12/10/09

Supongo que todas las panaderías huelen igual, todas desprenden el mismo olor cuando el pan está recién hecho, es algo de lo que no merece la pena hablar. Tampoco merece la pena hablar de lo bien que olía la panadería de Valeriano, en la calle de Españoleto, durante el periodo de 1970 a 1978. Sin embargo cada vez que entro en una panadería pienso en la panadería de Valeriano. Este pensamiento reiterativo me hace pensar en la naturaleza de la nostalgia. Puede pasar como el sufrimiento de pensar en algo que se ha tenido y ahora no se tiene, un anhelo del pasado, a menudo idealizado y poco realista. Un sentimiento de pérdida que no deja de ser un simulacro de la muerte, esa cesión temporal (no como intervalo de tiempo sino como cese de una dimensión) de todo lo físico. Las barras de pan que Valeriano cogía con ambas manos e introducía en la bolsa de tela que mi madre me daba para bajar a la panadería siguen calientes, siguen crujientes. Igual que la pelota que arrojó Dylan Thomas cuando jugaba en el parque: aún no ha tocado el suelo. Semejantes fenómenos sólo pueden ser explicados por la fuerza del único sentimiento que funciona hacia atrás y que es capaz de llevarnos en esa dirección durante toda la vida.
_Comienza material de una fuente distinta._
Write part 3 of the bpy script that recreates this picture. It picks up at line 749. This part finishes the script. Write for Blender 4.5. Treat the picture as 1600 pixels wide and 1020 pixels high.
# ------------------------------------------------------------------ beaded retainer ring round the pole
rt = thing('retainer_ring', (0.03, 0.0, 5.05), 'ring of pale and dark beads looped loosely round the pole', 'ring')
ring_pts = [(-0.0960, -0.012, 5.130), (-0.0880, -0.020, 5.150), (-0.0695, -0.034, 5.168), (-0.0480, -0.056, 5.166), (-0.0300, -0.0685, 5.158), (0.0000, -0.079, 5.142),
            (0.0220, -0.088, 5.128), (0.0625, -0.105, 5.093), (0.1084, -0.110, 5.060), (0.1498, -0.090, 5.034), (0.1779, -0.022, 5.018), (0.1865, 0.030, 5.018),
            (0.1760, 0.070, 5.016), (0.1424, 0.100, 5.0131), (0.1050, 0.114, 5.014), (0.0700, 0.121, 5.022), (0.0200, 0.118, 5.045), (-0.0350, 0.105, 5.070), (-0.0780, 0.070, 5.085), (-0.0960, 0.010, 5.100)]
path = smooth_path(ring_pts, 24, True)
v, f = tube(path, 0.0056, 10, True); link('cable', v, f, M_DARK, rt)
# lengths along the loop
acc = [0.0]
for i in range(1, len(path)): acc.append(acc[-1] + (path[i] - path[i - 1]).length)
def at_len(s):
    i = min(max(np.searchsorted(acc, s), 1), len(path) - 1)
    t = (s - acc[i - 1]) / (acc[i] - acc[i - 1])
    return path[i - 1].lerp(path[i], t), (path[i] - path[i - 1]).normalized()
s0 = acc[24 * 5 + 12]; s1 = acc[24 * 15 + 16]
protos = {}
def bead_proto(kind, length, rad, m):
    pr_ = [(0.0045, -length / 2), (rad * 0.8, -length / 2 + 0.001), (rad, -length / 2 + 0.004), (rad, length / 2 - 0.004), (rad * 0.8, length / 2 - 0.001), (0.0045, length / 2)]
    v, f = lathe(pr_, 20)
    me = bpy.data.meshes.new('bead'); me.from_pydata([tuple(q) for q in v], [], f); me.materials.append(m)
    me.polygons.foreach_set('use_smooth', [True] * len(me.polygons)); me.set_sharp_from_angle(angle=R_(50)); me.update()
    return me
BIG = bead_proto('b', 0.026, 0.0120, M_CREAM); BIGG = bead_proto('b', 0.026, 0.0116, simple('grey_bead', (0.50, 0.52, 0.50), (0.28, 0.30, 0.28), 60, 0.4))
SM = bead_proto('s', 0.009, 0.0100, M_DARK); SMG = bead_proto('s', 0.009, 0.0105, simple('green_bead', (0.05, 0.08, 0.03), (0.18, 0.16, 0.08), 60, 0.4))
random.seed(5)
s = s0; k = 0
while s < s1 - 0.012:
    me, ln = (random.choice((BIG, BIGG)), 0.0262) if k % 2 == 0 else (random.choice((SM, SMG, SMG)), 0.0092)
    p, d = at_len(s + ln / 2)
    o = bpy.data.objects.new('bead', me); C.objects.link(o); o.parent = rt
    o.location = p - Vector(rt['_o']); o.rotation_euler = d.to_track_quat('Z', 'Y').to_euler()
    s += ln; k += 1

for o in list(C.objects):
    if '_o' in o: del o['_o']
El jersey de Valeriano era gris oscuro y de pico, me atrevería a afirmar que sólo tenía ese, igual que su camisa blanca, siempre la misma. Nunca le vi o nunca le he recordado con un suéter de cuello alto de color rojo o verde manzana, nunca con una camisa negra de generoso cuello, nunca con una chaqueta cruzada, nunca con una camiseta ceñida, nunca con abrigo, aunque supongo que lo tendría para cuando abriera su panadería de madrugada en el mes de enero. Mi visión de la panadería corresponde a un punto de vista de un metro sobre el suelo, a esa altura puedo responder por la colocación casi milimétrica de los bollos industriales de la casa Bimbo o Panrico; al alcance de mi mano estaban los Bonys, Tigretones y Bucaneros, una trilogía difícil de separar, un triunvirato que mandaba en mi cabeza e imponía sus leyes más fieras. Los donuts eran envueltos en el aire, más que rosquillas glaseadas parecían acróbatas chinos que se adherían en pleno movimiento a un finísimo papel de estraza que volteaba para acabar anudado, así viajaba después conmigo, así entraba en la clase después de pasar el peaje de María, la dulce María desde su estatuilla azul celeste que lo vigilaba todo desde el corredor.
Más que nostalgia es un intento forense, una autopsia objetiva del pasado en la que el tiempo ha permanecido en una camilla con las tripas sacadas y el cráneo abierto, un regalo para la curiosidad ajena, deleite de aprendices o jóvenes recién iniciados en las artes narrativas. La camilla en la que reposa el cadáver de Valeriano volverá a la cámara frigorífica: el asunto parece zanjado, en el informe se adjuntará este texto así como alguna fotografía del finado que su familia haya tenido a bien ceder.
Cuando cierro el nicho frigorífico vuelvo a oler a pan. Dylan Thomas, con su peto ensangrentado, me mira y asiente como queriéndome decir que no hemos inventado nada, después se da la vuelta y vuelvo a escuchar el moscardeo eléctrico de su pequeña sierra circular.